Meine Frage: Ist es nicht Zeit, Vernunft zu üben und zu begreifen, dass wir Europäer gemeinsam die vierte Supermacht in der Welt sein können? Deswegen komme ich immer wieder zum gleichen Resultat: Wir brauchen dringend die Vereinigten Staaten von Europa mit einem Europahaushalt, einem europäischen Finanzminister und einem europäischen Außenministerium. Wozu ist es gut, dass Belgien, Litauen, Deutschland oder Finnland wie alle anderen EU-Staaten eigene Botschaften in Washington und x Hauptstädten in der Welt unterhalten? Man könnte Milliarden Eurosummen an diplomatischen Mitteln einsparen, wenn in Washington, Tokio und Peking eine Europäische Botschaft wäre, basta.
Verehrte Leserinnen und Leser, wenn ich mit diesen Thesen ein wenig zum Nachdenken und Abwägen beitragen kann, bin ich sehr froh und dankbar. Fast hätte ich unser Geschäft vergessen.

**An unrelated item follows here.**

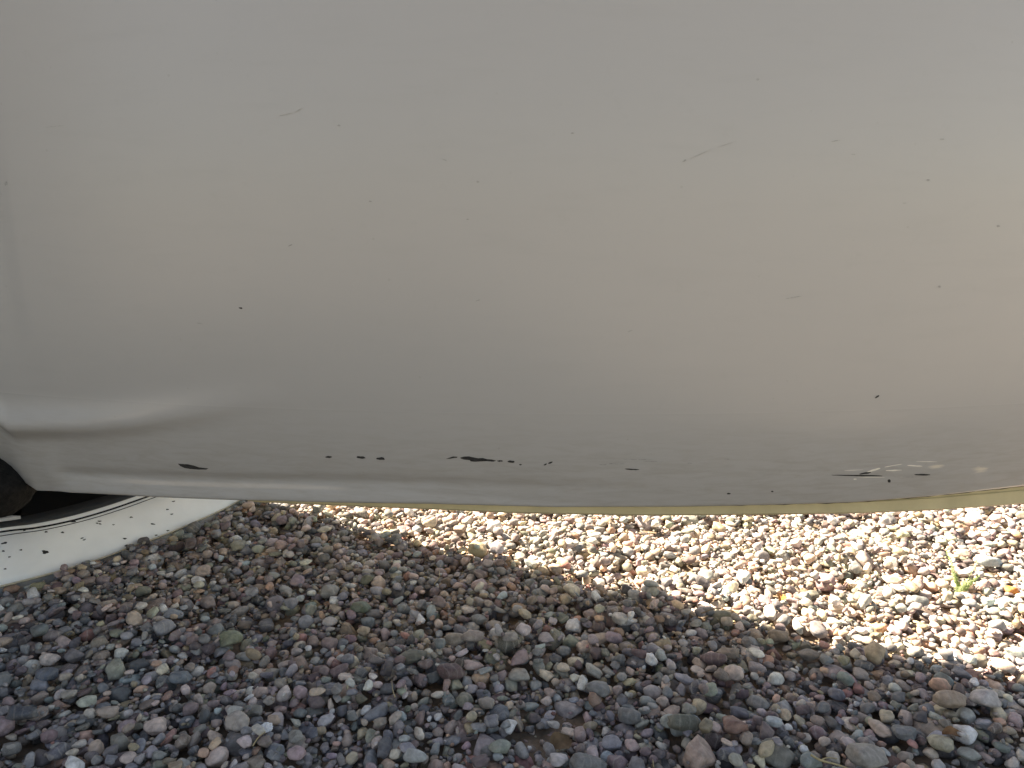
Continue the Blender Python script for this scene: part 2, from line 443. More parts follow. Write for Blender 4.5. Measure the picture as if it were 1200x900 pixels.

Ich möchte mich bei Ihnen allen, soweit Sie Kundin oder Kunde bei uns sind, sehr herzlich bedanken für jeden einzelnen Auftrag. Auch in Zukunft wollen wir, egal wie sich dieser Handelskrieg entwickelt, weltweit unseren Kunden in über 80 Ländern mit einer Superproduktqualität den bestmöglichen Service und die bestmögliche Dienstleistung im Bereich der Montage- und Befestigungstechnik anbieten können. Mit unseren bescheidenen Mitteln werden wir daran arbeiten, die wunderbaren Erfolge und Fortschritte, die die Welt in den letzten 50 Jahren mit dem Freihandel gemacht hat, fortzusetzen und auszubauen.
Ihnen wünsche ich für die jetzt kommenden Wochen mit den höchsten Umsätzen des Jahres viel Erfolg und hoffe sehr, dass Sie auch die entsprechenden Arbeitskräfte finden.